Mortgage activity falls, erasing prior week’s gains
Mortgage volumes decreased for the sixth time in seven weeks, as surging interest rates again drove down borrower incentive, according to the Mortgage Bankers Association.
Following an upswing one week earlier, the MBA’s Market Composite Index, a measure of loan activity among the association’s members, erased those gains almost entirely, dropping down a seasonally adjusted 3.7% for the seven-day period ending Sept. 23. Compared to levels over the same week in 2021, the index now sits more than 65% lower.
“Applications for both purchase and refinances declined last week as mortgage rates continued to increase to multiyear highs,” said Joel Kan, MBA’s associate vice president of economic and industry forecasting, in a press release.
The seasonally adjusted Purchase Index edged down by 0.4% and came in 29% off the pace from one year ago, “with higher rates and economic uncertainty weighing on buyers’ decisions,” Kan said.
After rising more than 10% one week prior, the Refinance Index tumbled 11% and came in 84% lower year over year. The share of refinances relative to overall loan activity also fell back to 30.2% from 32.5% seven days earlier.
“With rates now more than double what they were a year ago, the pace of refinancing is running at a 22-year low,” Kan said.
The Federal Reserve’s moves have played a significant role in recent mortgage-rate jumps and their ensuing effects on home lending, according to Kan, with uncertainty surrounding the impact of the Fed’s reduction of mortgage-backed securities and Treasury holdings increasing volatility.
The spike in rates has led to renewed interest in adjustable-rate mortgages over the past month, with the ARM share of total weekly volume surpassing 10% last week. Adjustable-rate mortgage applications made up 10.4% of all activity, compared to 9.1% the prior week and also accounted for 20% of dollar volume, almost double its share from September 2021.

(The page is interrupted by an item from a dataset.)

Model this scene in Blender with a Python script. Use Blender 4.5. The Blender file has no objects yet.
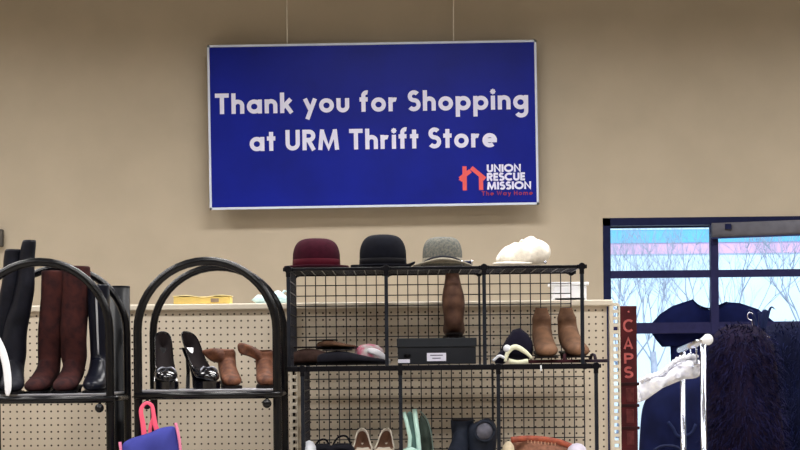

While consumers may benefit from ARMs with lower initial payments, renewed interest in the product might not provide as much of a positive effect to nonbank lenders, who have seen profits plummet this year, according to analysts at Keefe Bruyette & Woods. Recent growth “suggests that banks, which originate and portfolio most ARM loans, will take some share from nonbanks if the current interest-rate environment persists,” KBW said in a research note.
The interest-rate surge also contributed to a pullback in federally sponsored loan activity, with the share of applications from government programs decreasing last week. Federal Housing Administration-guaranteed loan applications accounted for 12.5% of total volume down from 13.3% a week earlier. The share of Department of Veterans Affairs-sponsored applications dropped to 10.7% from 10.9%, while the slice of loans coming via U.S. Department of Agriculture programs remained unchanged at 0.6%.
Meanwhile, average mortgage sizes saw a small overall uptick, as higher refinance amounts offset shrinking purchase prices. The mean refinance size on last week’s applications inched up 1.7% to $271,800 from $267,200 seven days earlier. Average purchase-loan amounts edged down to $411,700 from $413,200, a week-over-week drop of 0.3%. The average size of the entire pool of applications over the weekly period rose by 1% to $369,400 from $365,800.
Mortgage rates among MBA lenders accelerated higher across the board and have now increased by more than a percentage point over the past six weeks, Kan said.
The average contract 30-year fixed-interest rate for loans with conforming balances of $647,200 or less surged 27 basis points to 6.52% from 6.25% seven days earlier, with points increasing to 1.15 from 0.71 for 80% loan-to-value loans.
Also making a large leap, the 30-year fixed contract rate for jumbo loans exceeding the conforming amount averaged 6.01%, rising from 5.79% the prior week. Points increased to 0.7 from 0.46.
The contract interest rate for the 30-year FHA-backed fixed mortgage came in 32 basis points higher, averaging 6.17%, compared to 5.85% seven days earlier. Points increased to 1.31 from 1.15.
The 15-year average jumped by a similar amount as well, with the contract interest rate rising 30 basis points to 5.7% from 5.4% week over week. Points also increased to 1.33 from 1.06.
Adjustable-mortgage rates also shot up, with the 5/1 ARM averaging 5.3%, compared to 5.14% seven days earlier. Points increased to 1.28 from 0.99.